MATERIAL PROVIDED.
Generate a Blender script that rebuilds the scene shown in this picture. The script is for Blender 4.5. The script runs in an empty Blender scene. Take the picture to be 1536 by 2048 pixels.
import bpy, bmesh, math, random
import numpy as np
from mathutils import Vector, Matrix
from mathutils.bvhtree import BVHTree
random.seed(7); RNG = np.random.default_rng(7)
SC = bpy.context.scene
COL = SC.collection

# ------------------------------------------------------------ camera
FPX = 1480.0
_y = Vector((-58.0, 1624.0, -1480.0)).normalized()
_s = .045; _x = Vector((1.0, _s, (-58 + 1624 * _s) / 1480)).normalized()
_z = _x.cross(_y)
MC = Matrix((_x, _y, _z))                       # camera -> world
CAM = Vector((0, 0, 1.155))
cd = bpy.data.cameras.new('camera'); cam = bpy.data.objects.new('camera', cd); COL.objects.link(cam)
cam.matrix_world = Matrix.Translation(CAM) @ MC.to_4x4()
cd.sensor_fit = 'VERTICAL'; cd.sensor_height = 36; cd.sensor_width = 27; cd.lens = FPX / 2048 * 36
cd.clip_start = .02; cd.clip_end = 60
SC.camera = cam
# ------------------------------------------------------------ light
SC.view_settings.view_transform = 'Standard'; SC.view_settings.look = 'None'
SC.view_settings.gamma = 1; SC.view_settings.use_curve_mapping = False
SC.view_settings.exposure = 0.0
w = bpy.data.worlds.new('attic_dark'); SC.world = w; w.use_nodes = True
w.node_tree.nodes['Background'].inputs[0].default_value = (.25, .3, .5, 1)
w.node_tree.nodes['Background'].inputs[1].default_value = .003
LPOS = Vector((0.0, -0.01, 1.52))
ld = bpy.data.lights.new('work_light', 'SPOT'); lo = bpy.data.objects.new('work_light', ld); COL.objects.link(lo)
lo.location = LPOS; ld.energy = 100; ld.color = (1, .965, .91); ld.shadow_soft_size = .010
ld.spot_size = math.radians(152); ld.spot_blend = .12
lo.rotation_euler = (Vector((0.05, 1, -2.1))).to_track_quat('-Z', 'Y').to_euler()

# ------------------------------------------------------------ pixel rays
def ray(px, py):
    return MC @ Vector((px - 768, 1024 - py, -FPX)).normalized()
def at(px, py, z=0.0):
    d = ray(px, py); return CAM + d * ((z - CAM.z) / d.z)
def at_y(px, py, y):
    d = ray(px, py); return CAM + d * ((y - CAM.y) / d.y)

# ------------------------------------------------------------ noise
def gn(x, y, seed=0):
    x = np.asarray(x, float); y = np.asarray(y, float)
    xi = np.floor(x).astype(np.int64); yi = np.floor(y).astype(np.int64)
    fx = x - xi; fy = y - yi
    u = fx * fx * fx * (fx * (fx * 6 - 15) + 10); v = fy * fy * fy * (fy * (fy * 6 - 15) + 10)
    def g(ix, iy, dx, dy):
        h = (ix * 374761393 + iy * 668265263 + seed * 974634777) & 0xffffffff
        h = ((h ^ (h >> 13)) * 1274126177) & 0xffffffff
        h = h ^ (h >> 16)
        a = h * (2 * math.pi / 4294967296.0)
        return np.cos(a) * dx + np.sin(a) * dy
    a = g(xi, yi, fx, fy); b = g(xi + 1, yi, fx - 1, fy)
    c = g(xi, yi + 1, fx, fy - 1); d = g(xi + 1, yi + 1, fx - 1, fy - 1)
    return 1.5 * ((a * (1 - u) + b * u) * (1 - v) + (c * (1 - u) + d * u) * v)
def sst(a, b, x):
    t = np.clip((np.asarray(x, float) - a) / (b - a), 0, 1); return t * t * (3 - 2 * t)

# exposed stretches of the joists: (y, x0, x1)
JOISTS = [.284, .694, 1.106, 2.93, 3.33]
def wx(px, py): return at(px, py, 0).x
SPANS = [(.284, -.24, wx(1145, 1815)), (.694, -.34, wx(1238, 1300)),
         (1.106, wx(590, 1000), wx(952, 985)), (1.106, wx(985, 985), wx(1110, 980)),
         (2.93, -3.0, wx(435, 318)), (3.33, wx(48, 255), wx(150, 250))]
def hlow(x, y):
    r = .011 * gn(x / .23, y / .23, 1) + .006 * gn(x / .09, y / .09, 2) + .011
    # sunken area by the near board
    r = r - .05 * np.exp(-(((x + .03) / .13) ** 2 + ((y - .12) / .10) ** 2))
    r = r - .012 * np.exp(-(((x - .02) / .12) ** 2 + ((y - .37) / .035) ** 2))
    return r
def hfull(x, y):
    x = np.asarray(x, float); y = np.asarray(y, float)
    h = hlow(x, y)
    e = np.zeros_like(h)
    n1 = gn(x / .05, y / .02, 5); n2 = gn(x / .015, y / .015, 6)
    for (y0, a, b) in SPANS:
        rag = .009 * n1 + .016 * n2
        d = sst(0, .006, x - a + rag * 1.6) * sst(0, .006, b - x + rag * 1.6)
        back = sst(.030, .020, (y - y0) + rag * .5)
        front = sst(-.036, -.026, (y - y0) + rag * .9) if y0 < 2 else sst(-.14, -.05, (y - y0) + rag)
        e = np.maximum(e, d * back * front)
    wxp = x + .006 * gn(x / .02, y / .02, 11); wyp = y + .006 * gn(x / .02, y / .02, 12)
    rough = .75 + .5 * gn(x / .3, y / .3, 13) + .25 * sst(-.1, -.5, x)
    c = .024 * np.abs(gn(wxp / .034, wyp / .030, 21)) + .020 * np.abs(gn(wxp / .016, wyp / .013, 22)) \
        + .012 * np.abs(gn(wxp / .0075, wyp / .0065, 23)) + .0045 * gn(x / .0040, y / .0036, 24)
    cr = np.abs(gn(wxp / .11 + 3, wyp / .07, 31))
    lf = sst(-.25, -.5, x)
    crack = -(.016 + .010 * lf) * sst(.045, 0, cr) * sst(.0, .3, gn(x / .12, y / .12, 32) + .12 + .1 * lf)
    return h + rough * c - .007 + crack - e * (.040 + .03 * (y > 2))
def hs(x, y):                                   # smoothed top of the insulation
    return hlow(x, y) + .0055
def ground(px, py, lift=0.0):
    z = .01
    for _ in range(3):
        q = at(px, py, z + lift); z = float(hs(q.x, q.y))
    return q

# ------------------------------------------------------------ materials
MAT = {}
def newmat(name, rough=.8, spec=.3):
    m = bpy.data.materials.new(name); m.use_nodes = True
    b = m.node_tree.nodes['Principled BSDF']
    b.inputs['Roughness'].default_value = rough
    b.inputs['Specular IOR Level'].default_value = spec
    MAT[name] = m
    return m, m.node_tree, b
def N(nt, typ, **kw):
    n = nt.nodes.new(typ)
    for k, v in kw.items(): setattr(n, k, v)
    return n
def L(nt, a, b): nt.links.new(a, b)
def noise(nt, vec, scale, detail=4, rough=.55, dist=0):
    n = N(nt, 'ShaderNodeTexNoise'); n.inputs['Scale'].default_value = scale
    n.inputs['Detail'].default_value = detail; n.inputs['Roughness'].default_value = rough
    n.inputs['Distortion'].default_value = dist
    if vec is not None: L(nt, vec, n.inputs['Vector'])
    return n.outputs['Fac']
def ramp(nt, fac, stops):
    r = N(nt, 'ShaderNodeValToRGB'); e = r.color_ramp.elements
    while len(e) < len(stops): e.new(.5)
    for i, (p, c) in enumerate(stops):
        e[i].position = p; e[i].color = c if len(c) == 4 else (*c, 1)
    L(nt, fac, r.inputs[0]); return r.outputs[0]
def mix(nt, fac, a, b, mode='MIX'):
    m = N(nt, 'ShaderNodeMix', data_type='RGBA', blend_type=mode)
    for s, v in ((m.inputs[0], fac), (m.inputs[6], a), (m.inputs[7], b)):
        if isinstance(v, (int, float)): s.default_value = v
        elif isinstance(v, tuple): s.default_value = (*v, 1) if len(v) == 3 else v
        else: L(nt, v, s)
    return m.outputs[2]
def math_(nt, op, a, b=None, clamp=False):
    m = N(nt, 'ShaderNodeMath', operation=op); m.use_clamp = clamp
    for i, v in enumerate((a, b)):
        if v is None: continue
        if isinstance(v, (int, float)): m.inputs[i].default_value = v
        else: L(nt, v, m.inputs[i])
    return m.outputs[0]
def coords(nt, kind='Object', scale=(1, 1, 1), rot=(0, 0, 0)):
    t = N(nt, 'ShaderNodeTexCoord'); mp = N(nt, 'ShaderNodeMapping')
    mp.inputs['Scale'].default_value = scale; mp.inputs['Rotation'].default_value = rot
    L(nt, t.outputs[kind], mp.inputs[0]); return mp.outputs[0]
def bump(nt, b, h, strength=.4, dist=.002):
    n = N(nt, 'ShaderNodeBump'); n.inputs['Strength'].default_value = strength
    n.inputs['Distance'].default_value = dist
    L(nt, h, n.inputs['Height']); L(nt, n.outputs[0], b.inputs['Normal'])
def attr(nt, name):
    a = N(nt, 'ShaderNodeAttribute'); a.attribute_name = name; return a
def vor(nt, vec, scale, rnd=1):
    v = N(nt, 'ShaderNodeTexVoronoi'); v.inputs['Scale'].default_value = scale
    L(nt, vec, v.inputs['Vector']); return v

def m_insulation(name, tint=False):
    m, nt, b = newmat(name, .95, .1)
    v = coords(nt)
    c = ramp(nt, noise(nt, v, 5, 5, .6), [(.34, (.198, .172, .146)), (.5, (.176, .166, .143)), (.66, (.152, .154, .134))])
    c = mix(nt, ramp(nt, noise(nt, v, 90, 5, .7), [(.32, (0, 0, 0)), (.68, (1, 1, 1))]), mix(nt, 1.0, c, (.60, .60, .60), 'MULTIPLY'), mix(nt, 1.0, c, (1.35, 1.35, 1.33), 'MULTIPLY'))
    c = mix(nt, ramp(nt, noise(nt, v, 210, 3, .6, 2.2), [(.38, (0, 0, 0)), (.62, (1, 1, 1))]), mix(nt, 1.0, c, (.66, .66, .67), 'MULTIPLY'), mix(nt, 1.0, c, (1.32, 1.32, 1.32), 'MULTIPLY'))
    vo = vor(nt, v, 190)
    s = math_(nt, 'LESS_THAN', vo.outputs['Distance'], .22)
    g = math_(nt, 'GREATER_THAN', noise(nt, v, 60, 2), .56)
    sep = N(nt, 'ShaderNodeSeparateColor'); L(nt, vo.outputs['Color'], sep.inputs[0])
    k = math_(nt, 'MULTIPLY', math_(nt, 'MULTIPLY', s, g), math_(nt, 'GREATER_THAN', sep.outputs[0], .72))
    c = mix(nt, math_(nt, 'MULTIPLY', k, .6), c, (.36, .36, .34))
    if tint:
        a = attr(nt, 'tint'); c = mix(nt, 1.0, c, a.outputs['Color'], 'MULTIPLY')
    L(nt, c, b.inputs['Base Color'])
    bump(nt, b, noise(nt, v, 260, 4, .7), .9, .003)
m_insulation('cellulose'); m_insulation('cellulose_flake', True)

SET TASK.
What are the exact lines from the beginning of the material through the line containing "COL = SC.collection"? Write out those lines alone.

REPLY.
Generate a Blender script that rebuilds the scene shown in this picture. The script is for Blender 4.5. The script runs in an empty Blender scene. Take the picture to be 1536 by 2048 pixels.
import bpy, bmesh, math, random
import numpy as np
from mathutils import Vector, Matrix
from mathutils.bvhtree import BVHTree
random.seed(7); RNG = np.random.default_rng(7)
SC = bpy.context.scene
COL = SC.collection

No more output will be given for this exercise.